Fatal Passage: The Untold Story of John Rae, the Arctic Adventurer Who Discovered the Fate of Franklin is a book by Canadian historian and writer Ken McGoogan. It was first published in 2001. The book formed the basis for the 2008 movie Passage from the National Film Board of Canada.
In 1854, the explorer John Rae found himself at the centre of one of the great controversies of the nineteenth century – the fate of the Franklin expedition. With the British hoping to be first in the race to discover the Northwest Passage, the news Rae brought of starvation and cannibalism among final survivors set off a firestorm that would eclipse his own incredible accomplishments. The true story of the remarkable John Rae – Arctic traveler and Hudson's Bay Company doctor – Fatal Passage tells a tale of imperial ambition and high adventure.

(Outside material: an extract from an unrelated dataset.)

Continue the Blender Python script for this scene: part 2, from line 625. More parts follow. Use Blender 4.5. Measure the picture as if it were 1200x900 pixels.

When nineteen-year-old Rae set sail for Hudson Bay in 1833, he had little idea of what to expect at the edge of empire. Meeting his first winter at Moose Factory with equanimity, even as members of the crew were dying despite his best efforts, he discovered that the key to successful Arctic life was to learn the survival skills of the native peoples. The hardy Rae, raised in the windswept Orkney Islands of northern Scotland, and a gifted hunter and sailor, would become one of the greatest explorers of his generation. He would survey 1765 miles of uncharted territory, travel 6555 miles on snowshoes and sail 6700 miles in small boats. Building on the work of explorers who had gone before him and aided by only a handful of native people, Métis and Scots, Rae became the consummate Arctic explorer, as much at ease in the wilderness of ice as in London drawing rooms.
Ultimately, he solved the two great mysteries of nineteenth-century Arctic exploration. Rae discovered both the fate of the lost expedition of Sir John Franklin, which had sailed from England in 1845, and the last navigable link in the Northwest Passage. The first of these discoveries brought down upon him the wrath of the formidable Lady Franklin, who enlisted the help of Charles Dickens, and orchestrated the erasure of Rae from official Arctic history. In Fatal Passage, Ken McGoogan sets the record straight.